Mr. Davis said he understands comparisons between his show and Mr. Chappelle’s are inevitable, given that they share the same network, traffic in race-centric comedy and use a monologue-and-clip format.

“You know it’s going to happen,” he said. “I don’t want to be put in a position where I’m being forced to make a show that other people think is my rendition of ‘Chappelle’s Show.’”

Comedy Central executives assured him that was not their intent. “We don’t go into it like, is this our next ‘Chappelle’ or ‘Key and Peele?’” said Kent Alterman, president of Comedy Central. “We’re thinking, here is a comic talent who has a point of view that resonates for us. Now let’s figure out what’s the best expression of that is.”

For Mr. Davis, it was embracing his diverse upbringing. More specifically, how it lets him exhibit knowledge, compassion and wit on issues across the racial spectrum — from gang life to golf life.

Jelani Cobb, who wrote “The Devil and Dave Chappelle,” a collection of essays, said Mr. Chappelle also strived to speak to and unify an equal-parts black and white audience. “One of the most amazing things about Dave Chappelle is that at heart he’s a middle-class kid from Ohio whose mom is a professor,” Mr.
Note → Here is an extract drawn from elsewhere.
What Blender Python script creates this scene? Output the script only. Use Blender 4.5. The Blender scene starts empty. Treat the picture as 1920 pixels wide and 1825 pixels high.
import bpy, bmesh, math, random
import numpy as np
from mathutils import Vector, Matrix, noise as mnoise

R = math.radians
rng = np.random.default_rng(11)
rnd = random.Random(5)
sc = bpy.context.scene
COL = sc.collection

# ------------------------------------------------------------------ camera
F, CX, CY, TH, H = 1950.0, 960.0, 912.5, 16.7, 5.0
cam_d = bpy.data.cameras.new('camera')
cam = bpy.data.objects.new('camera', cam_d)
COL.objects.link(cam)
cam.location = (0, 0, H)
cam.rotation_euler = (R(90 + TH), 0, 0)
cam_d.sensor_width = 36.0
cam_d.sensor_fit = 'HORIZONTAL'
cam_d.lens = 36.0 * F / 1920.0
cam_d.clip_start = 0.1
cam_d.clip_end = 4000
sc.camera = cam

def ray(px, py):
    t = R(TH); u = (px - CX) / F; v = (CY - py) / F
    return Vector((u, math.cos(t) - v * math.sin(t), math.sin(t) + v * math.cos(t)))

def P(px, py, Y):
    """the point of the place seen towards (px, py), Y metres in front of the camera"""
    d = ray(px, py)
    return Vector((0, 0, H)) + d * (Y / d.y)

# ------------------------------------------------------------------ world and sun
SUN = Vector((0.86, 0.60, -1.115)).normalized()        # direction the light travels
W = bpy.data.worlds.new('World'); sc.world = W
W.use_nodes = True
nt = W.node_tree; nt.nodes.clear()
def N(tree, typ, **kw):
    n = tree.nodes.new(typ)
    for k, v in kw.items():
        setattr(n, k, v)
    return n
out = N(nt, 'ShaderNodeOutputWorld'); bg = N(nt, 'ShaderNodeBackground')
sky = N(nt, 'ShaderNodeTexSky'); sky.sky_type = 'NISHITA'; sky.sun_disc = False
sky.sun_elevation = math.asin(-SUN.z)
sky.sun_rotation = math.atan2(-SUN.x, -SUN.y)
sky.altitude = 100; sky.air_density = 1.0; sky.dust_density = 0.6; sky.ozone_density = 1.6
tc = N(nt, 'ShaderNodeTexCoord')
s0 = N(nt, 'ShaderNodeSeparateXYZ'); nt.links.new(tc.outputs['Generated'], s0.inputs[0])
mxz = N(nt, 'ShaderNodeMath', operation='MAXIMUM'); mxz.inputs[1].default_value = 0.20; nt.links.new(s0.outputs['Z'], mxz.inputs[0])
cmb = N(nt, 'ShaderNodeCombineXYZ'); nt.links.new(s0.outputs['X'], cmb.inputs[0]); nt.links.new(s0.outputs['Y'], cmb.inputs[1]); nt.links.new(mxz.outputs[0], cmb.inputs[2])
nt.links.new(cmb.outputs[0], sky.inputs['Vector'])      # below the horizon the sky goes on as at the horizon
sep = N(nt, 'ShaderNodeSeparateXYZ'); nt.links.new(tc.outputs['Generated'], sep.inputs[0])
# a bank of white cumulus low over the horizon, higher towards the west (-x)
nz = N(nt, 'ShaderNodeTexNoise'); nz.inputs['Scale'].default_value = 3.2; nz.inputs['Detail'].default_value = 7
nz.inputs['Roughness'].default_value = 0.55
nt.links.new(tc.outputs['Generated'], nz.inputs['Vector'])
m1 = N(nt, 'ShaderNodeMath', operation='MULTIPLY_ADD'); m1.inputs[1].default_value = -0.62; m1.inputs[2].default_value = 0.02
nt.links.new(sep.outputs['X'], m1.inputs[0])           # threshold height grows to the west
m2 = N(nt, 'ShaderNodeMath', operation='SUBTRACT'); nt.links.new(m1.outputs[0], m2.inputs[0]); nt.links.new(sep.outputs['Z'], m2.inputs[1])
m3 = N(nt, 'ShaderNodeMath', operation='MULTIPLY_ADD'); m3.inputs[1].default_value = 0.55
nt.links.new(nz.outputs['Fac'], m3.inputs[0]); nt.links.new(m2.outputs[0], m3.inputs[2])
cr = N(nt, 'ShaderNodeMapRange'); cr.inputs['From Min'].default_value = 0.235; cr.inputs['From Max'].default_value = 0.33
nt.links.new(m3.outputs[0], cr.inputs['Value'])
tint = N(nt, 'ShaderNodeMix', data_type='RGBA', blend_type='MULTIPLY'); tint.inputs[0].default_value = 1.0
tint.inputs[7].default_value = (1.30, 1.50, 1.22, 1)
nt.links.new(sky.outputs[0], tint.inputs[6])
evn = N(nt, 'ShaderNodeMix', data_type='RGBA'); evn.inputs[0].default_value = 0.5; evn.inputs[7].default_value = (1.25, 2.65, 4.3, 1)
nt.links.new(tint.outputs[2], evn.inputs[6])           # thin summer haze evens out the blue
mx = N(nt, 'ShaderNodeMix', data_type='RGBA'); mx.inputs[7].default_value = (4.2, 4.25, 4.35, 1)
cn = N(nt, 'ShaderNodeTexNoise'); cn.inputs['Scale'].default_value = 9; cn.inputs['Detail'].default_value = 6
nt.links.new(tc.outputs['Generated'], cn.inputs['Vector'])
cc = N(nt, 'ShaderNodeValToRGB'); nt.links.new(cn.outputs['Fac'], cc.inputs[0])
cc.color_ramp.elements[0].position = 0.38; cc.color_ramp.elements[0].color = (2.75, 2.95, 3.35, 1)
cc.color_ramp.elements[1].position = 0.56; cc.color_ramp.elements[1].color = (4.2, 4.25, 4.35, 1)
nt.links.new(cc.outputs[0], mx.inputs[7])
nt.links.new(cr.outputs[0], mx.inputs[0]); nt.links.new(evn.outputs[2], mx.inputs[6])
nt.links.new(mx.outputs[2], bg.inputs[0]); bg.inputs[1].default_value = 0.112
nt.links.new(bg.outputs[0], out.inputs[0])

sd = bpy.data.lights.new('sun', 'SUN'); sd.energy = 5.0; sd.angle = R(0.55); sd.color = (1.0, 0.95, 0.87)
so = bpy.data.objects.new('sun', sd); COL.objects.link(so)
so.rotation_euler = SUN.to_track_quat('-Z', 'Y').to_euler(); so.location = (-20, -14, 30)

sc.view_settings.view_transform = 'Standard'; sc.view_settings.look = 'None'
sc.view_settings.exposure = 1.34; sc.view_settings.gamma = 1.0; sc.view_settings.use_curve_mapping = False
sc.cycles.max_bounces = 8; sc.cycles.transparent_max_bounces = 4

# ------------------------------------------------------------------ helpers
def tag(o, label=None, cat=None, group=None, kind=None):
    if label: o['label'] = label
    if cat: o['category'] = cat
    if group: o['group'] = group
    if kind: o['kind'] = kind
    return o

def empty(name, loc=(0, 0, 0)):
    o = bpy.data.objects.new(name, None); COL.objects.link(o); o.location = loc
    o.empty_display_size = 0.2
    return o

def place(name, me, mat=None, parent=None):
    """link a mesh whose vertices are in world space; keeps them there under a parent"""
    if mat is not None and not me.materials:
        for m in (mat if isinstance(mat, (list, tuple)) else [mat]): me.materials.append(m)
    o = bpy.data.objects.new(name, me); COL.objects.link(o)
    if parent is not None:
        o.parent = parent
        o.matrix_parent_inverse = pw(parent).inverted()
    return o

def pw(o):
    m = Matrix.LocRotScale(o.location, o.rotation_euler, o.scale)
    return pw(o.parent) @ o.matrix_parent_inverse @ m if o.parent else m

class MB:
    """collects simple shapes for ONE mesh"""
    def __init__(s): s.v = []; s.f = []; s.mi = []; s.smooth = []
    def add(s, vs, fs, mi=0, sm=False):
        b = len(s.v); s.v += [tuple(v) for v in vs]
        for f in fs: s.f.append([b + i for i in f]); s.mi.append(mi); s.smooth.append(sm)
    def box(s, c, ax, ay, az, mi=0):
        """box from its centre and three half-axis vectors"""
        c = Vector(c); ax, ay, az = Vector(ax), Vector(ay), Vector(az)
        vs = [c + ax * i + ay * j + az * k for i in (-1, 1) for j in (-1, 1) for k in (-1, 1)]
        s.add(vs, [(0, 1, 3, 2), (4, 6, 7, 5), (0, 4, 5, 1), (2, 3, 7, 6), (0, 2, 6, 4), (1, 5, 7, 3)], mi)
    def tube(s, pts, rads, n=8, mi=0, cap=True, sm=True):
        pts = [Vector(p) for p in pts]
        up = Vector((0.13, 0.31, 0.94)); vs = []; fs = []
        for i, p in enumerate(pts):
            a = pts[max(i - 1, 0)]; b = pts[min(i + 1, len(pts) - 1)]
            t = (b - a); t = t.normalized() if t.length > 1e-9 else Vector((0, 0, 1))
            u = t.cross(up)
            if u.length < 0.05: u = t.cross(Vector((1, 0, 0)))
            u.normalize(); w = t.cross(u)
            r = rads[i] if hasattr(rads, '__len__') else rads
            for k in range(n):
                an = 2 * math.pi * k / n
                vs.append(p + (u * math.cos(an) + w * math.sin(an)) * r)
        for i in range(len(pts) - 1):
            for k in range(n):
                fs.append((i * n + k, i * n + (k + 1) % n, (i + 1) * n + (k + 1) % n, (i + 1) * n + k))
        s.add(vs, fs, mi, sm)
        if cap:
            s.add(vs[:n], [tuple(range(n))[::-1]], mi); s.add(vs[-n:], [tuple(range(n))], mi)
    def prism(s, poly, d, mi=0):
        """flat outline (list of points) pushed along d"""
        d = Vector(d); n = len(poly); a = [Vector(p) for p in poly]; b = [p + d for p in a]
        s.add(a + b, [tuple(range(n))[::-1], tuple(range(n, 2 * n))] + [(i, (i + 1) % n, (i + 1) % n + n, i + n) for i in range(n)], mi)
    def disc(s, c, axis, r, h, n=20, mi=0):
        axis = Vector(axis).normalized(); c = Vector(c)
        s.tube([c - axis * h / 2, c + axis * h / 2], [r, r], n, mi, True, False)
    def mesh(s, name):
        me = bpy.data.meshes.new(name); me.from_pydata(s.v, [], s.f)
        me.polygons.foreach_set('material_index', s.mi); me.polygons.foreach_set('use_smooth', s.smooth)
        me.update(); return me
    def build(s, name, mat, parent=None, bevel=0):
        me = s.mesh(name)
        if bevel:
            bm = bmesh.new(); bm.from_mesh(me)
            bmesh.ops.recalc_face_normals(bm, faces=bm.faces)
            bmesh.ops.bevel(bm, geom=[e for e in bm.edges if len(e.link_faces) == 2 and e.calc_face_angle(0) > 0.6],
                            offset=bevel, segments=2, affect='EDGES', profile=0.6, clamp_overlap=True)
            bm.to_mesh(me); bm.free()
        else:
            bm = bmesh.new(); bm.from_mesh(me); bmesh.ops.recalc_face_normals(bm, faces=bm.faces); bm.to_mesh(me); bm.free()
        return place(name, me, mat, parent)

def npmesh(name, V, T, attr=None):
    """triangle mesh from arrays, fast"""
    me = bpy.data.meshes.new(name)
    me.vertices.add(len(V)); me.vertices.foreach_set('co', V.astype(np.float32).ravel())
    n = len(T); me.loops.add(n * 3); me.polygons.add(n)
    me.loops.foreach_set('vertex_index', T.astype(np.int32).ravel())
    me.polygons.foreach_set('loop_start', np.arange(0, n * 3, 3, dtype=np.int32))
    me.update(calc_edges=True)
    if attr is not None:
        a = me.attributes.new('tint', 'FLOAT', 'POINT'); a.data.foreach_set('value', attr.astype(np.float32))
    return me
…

Cobb said. “Most of his black audience couldn’t relate to that. And yet he was able to pull both those audiences together.”

Late that afternoon last month, over fried oysters and a glass of riesling at a seafood restaurant in Santa Monica, Mr. Davis described “Hood Adjacent” as “a calling” and “a mission.” In an ideal world, he said, he’d like to think of himself as “the people’s comedian” — someone able to appeal to audiences of all races and backgrounds.

“We have enough reminders of what divides us,” he said. “There’s no one else aggressively trying to bring people together.”